FSA urges caution on broker pool reclassification

Despite calls for bulge-bracket brokers’ internal crossing networks in Europe to be reclassified as multilateral trading facilities under MiFID, regulators should not rush into any changes, according to David Lawton, head of markets infrastructure and policy at the UK's Financial Services Authority.
By None

Despite calls for bulge-bracket brokers’ internal crossing networks in Europe to be reclassified as multilateral trading facilities (MTFs) under MiFID, regulators should not rush into any changes, according to David Lawton, head of markets infrastructure and policy at the UK’s Financial Services Authority (FSA).

“There are some important differences to note between the business models of internalisation and crossing on the one hand, and that of MTFs on the other,” Lawton told the European Exchanges Summit in London yesterday. “More thought is needed before we rush headlong into assuming that firms need to be forced into the MTF box.”

His views appear to clash with those of the Committee of European Securities Regulators (CESR), the European Commission body charged with ensuring regulatory harmonisation across European Union member states.

Eddy Wymeersch, the committee’s chairman, has been quoted in the press as saying that brokers’ internal pools should reorganise as MTFs “or something similar”. However, the committee has not yet adopted an official position on the classification of broker crossing networks.

Certain brokers’ pools are not classified under any of the three MiFID venue types – MTF, regulated investment exchange or systematic internaliser. Some argue that the systematic internaliser designation was intended to capture broker pools, and so those that remain outside this definition are effectively unregulated. Others argue that because bulge-bracket brokers’ crossing engines offer MTF-like order matching functionality, they should be regulated similarly. Crossing networks offered by agency brokers, such as ITG’s POSIT, are registered as MTFs, for example.

The calls for broker pool reclassification were first made by the Federation of European Securities Exchanges and some individual exchanges in CESR’s call for evidence on the impacts of MiFID.

While acknowledging the limited appetite for brokers to become systematic internalisers – CESR lists 13, 11 of which are UK based – Lawton denied that those pools outside the three MiFID venue types had slipped through the regulatory cracks. “It doesn’t necessarily mean that investment firms are not complying with the rules.

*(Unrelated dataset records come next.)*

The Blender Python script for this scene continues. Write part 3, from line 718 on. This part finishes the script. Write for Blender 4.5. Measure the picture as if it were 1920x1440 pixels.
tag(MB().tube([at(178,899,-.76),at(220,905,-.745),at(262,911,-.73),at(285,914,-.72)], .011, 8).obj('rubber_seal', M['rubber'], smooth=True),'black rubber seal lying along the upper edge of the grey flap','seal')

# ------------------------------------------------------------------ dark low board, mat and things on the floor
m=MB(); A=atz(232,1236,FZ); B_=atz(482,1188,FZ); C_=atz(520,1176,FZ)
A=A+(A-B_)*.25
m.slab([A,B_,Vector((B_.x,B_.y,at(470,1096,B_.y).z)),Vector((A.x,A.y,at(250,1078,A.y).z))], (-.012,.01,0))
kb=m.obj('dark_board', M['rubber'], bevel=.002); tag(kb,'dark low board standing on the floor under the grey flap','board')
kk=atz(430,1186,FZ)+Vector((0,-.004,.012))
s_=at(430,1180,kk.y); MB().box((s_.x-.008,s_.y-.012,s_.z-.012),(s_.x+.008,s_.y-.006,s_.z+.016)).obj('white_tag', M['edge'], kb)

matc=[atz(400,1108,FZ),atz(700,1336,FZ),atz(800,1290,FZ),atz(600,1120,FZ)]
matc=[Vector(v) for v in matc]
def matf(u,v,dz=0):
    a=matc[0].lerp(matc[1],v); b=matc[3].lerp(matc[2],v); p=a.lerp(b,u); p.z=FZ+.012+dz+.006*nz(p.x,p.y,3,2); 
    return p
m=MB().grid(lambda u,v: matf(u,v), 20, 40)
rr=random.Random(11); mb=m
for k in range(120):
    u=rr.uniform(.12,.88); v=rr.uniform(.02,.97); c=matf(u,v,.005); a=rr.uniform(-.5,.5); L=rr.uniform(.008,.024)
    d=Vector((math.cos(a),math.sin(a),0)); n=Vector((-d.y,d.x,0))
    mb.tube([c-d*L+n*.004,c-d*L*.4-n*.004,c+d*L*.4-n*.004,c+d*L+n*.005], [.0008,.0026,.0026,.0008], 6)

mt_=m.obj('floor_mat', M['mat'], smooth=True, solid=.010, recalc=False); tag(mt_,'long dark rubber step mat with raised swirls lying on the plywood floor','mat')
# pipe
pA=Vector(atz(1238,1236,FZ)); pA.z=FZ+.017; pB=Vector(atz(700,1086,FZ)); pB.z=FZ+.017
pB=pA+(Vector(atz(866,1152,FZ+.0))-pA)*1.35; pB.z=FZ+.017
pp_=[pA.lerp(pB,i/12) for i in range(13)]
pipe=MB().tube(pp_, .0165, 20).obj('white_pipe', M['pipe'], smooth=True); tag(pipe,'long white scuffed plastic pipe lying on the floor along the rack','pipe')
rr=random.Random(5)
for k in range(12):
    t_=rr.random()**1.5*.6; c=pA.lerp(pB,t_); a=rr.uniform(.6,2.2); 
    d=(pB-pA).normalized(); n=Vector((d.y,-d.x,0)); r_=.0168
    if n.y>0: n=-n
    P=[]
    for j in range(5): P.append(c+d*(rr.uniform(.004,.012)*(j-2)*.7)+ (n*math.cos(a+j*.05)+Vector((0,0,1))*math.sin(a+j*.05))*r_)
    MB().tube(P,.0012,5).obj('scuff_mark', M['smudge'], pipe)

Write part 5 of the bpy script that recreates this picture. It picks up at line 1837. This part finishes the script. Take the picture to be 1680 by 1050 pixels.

The systematic internaliser and MTF provisions are relatively high-level and principles based, and there a number of criteria that have to be satisfied in each case to be put into those boxes,” said Lawton. “Nor does it mean, as some have suggested, that this business being done by investment firms is somehow unregulated. The investment firms are of course fully authorised by the relevant regulators. They have to offer client protections and follow market conduct rules.”

He added that while they lacked pre-trade transparency obligations, broker pools had to comply with the same post-trade reporting rules as other platforms.

Lawton highlighted a number of areas in addition to regulatory definitions that CESR and the European Commission (EC) could consider in the forthcoming review of MiFID, due to start at the end of this year, including whether the four pre-trade transparency waivers MiFID provides for dark pools are still effective.

“They were drafted for a series of trading models which were in place five years ago and the market has moved on,” he said. “For example, we need to look at the thresholds for the large-in-scale waiver in context of what has happened to the average trade size.”

Under MiFID, dark pools can waive pre-trade transparency obligations if orders meet the directive’s large-in-scale thresholds, match at the mid-point of a reliable reference price, are negotiated directly between two countrerparties, or are contained in a on order management system.